> _WHAT THE TASK REQUIRES_: Copy these lines exactly and nothing else: from the line holding "6).build('hanger_rod', STEELD, o)" to the line holding "za-.05).build('post', STEEL, t, .003)", both lines included.

================================

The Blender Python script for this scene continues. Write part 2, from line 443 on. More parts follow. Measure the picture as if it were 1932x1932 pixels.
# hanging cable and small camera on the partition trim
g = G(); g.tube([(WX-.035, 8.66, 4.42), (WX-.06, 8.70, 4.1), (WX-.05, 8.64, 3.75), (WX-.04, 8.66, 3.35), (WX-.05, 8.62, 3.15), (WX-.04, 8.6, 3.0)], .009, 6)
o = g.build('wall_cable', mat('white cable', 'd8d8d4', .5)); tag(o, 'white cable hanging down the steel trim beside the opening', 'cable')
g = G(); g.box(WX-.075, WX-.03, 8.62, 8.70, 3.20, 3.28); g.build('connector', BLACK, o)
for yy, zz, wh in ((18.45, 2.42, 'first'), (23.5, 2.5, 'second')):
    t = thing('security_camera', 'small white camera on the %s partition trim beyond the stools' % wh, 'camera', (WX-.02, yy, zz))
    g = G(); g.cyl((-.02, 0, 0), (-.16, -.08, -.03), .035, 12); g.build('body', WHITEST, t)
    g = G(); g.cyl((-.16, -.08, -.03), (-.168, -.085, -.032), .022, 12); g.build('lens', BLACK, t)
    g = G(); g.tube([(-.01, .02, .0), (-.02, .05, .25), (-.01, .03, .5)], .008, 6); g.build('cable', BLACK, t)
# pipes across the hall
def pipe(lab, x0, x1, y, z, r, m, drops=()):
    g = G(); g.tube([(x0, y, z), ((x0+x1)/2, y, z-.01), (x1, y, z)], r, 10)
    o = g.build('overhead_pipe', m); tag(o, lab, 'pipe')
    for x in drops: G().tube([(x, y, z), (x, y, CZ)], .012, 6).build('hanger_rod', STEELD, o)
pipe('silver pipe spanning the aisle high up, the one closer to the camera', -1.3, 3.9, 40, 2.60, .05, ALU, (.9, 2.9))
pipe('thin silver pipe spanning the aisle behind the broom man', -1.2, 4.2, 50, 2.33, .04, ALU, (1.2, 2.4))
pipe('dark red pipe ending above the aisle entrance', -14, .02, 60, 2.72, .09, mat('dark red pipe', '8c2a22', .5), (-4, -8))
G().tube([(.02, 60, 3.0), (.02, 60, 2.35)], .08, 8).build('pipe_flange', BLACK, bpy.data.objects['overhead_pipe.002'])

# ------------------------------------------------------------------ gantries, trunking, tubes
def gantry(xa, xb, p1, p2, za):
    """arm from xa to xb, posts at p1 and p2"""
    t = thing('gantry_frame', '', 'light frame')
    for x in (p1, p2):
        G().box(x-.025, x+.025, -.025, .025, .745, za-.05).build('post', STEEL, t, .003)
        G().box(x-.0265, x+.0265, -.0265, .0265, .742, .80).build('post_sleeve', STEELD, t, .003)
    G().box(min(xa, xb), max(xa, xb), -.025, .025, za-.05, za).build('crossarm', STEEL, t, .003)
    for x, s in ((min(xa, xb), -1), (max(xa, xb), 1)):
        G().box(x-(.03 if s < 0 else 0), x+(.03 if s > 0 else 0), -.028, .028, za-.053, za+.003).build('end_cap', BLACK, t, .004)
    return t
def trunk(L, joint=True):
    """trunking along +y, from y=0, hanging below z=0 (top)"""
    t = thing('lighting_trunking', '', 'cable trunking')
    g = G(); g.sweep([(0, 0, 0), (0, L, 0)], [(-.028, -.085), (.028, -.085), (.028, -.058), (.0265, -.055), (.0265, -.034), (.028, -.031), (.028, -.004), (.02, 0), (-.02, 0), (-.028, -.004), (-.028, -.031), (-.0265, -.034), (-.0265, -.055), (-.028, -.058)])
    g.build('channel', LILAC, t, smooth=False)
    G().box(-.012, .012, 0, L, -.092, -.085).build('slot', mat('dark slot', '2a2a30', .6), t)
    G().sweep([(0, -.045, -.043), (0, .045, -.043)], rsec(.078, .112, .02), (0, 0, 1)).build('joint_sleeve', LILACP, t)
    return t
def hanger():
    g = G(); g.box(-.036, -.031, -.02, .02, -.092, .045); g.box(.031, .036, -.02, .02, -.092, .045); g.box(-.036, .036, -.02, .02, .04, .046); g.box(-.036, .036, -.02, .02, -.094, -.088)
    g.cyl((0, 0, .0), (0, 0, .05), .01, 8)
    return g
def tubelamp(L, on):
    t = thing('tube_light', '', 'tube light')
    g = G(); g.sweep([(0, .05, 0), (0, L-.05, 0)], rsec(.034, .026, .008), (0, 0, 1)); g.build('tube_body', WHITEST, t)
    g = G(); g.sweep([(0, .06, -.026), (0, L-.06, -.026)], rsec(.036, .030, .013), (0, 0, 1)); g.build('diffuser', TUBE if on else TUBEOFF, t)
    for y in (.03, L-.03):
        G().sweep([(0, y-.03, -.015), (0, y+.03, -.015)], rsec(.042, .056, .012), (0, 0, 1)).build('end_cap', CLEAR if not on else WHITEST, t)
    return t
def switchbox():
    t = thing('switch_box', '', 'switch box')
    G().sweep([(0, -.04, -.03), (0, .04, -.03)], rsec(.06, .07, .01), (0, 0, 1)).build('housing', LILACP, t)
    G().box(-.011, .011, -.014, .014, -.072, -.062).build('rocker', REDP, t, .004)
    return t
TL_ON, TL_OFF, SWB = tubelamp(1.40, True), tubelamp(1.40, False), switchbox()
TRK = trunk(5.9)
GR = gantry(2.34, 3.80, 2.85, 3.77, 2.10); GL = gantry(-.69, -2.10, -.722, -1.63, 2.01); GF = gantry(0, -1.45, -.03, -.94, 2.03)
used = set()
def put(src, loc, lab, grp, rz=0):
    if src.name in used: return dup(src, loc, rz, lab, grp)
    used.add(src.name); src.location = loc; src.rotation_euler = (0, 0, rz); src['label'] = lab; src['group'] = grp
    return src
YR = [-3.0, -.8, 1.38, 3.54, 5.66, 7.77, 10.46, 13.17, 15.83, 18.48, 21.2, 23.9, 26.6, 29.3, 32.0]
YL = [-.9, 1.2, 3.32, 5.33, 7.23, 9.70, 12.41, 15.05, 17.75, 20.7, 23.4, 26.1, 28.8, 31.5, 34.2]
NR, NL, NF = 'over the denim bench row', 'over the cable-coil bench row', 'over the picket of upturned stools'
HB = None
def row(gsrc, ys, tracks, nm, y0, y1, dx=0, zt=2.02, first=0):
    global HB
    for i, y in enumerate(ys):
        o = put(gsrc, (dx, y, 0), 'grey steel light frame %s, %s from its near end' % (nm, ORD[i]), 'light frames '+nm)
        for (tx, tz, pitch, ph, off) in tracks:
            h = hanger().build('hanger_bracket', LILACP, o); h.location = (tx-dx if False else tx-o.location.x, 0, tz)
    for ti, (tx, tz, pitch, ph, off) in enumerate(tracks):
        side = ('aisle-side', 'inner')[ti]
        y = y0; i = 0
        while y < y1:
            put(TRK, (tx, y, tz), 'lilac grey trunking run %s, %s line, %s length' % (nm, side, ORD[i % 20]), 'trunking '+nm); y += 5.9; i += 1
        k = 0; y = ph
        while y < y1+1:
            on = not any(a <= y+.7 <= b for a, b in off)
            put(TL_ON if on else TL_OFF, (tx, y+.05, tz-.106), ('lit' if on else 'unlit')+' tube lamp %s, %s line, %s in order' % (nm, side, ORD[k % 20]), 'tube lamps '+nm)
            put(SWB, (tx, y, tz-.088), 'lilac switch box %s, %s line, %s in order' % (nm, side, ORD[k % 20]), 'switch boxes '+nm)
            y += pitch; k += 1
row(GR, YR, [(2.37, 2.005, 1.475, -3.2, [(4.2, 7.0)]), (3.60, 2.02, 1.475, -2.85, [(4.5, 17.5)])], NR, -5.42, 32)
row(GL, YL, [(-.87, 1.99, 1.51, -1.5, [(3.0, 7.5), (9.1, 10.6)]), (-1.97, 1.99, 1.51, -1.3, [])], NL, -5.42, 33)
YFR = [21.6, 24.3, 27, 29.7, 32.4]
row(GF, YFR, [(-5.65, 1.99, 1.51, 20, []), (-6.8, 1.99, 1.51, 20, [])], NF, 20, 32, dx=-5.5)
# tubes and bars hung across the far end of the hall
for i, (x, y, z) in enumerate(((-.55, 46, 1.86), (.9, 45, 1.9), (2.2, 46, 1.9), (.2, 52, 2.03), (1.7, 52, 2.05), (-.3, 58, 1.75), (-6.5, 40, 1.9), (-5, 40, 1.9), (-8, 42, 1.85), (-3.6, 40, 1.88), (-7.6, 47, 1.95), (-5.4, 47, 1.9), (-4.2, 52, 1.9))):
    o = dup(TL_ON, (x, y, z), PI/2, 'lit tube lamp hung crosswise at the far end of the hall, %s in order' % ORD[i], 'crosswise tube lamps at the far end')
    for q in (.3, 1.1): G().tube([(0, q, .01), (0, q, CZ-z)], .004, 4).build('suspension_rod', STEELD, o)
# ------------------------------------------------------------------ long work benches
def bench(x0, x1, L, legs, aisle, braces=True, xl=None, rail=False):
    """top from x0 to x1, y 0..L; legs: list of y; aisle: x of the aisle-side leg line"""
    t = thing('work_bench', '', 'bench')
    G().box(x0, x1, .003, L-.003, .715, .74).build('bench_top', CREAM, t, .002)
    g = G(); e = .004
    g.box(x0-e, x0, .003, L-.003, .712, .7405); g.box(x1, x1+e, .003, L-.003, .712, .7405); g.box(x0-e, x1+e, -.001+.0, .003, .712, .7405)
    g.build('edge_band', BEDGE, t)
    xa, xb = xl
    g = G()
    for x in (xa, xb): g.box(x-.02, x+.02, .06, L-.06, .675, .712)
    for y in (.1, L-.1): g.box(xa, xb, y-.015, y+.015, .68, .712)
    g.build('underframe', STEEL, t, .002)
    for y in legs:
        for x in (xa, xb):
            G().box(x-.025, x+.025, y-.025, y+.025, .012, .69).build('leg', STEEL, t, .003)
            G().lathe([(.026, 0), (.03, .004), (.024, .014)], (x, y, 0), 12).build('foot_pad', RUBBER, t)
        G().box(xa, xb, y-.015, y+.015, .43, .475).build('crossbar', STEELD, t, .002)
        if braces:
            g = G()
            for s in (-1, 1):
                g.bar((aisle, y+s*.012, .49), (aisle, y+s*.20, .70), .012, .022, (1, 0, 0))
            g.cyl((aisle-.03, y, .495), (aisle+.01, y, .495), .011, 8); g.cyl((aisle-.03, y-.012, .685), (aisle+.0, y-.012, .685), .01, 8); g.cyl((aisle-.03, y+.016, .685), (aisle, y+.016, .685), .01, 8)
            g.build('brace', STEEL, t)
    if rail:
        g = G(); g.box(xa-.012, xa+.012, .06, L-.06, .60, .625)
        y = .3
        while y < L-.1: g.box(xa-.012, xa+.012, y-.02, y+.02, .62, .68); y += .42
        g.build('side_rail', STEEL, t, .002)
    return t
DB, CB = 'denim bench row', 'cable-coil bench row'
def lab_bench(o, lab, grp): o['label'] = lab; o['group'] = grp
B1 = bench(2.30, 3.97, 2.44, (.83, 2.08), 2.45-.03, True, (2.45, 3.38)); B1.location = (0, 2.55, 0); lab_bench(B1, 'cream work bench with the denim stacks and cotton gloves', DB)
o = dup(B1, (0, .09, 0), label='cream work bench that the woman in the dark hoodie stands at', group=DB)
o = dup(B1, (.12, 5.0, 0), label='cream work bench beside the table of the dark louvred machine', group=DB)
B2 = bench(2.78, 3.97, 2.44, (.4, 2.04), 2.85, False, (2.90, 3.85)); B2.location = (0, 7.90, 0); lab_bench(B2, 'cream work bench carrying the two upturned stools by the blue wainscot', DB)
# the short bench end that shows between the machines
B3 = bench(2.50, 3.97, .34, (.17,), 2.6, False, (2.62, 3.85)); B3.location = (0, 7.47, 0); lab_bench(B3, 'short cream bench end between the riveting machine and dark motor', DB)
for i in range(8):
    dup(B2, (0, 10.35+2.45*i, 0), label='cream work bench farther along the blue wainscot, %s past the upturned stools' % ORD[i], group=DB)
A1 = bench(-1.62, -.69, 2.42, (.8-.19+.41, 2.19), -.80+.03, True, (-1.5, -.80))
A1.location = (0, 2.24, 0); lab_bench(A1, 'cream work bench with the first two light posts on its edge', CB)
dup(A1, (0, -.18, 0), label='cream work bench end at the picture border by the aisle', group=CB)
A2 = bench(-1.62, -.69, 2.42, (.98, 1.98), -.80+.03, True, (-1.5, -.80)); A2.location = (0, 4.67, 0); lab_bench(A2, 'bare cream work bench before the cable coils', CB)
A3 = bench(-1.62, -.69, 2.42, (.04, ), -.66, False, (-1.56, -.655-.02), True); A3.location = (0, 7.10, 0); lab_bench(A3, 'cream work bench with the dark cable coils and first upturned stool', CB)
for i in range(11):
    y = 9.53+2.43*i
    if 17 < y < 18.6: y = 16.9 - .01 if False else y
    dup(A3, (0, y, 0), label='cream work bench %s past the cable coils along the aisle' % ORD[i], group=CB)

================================

> _THE ANSWER_:
    for x in drops: G().tube([(x, y, z), (x, y, CZ)], .012, 6).build('hanger_rod', STEELD, o)
pipe('silver pipe spanning the aisle high up, the one closer to the camera', -1.3, 3.9, 40, 2.60, .05, ALU, (.9, 2.9))
pipe('thin silver pipe spanning the aisle behind the broom man', -1.2, 4.2, 50, 2.33, .04, ALU, (1.2, 2.4))
pipe('dark red pipe ending above the aisle entrance', -14, .02, 60, 2.72, .09, mat('dark red pipe', '8c2a22', .5), (-4, -8))
G().tube([(.02, 60, 3.0), (.02, 60, 2.35)], .08, 8).build('pipe_flange', BLACK, bpy.data.objects['overhead_pipe.002'])

# ------------------------------------------------------------------ gantries, trunking, tubes
def gantry(xa, xb, p1, p2, za):
    """arm from xa to xb, posts at p1 and p2"""
    t = thing('gantry_frame', '', 'light frame')
    for x in (p1, p2):
        G().box(x-.025, x+.025, -.025, .025, .745, za-.05).build('post', STEEL, t, .003)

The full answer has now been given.